Fully Transparent Friction‐Modulation Haptic Device Based on Piezoelectric Thin Film
Sebastjan Glinšek, Mohamed Aymen Mahjoub, Matthieu Rupin, Tony Schenk, Nicolas Godard, Stéphanie Girod, Jean‐Baptiste Chemin, Renaud Leturcq, Nathalie Valle, Sébastien Klein, Cédrick Chappaz, Emmanuel Defaÿ
Abstract
Abstract Standing Lamb waves in vibrating plates enable haptic interfaces. If the out‐of‐plane displacement of these waves exceeds 1 µm at frequencies above 25 kHz, a silent friction modulation can be created between a human finger and a vibrating plate. A fully transparent friction‐modulation haptic device based on a piezoelectric thin film is demonstrated.

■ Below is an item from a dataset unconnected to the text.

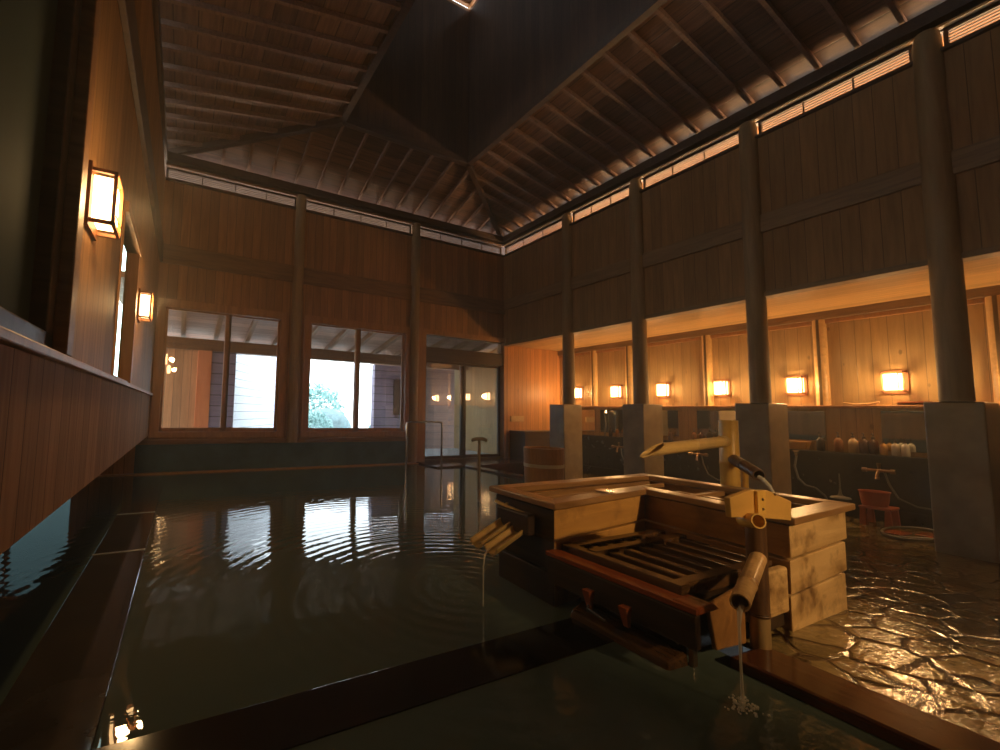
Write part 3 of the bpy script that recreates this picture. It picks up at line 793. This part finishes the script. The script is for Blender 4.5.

The antisymmetric Lamb mode induced at 73 kHz allows for a functional performance that fulfills all conditions for practical use. Out‐of‐plane displacement reaches 2.9 µm when 150 V unipolar voltage is applied. The average transmittance of the whole transducer reaches 75%. The key points of this technology are: 1) a thin HfO 2 layer between lead zirconate titanate film and substrate that prevents chemical reaction between them; 2) the efficient integration of transparent indium tin oxide electrodes and solution‐derived piezoelectric lead zirconate titanate thin film onto optical‐grade fused silica; and 3) the use of a transparent insulating layer made of SU‐8 photoresist.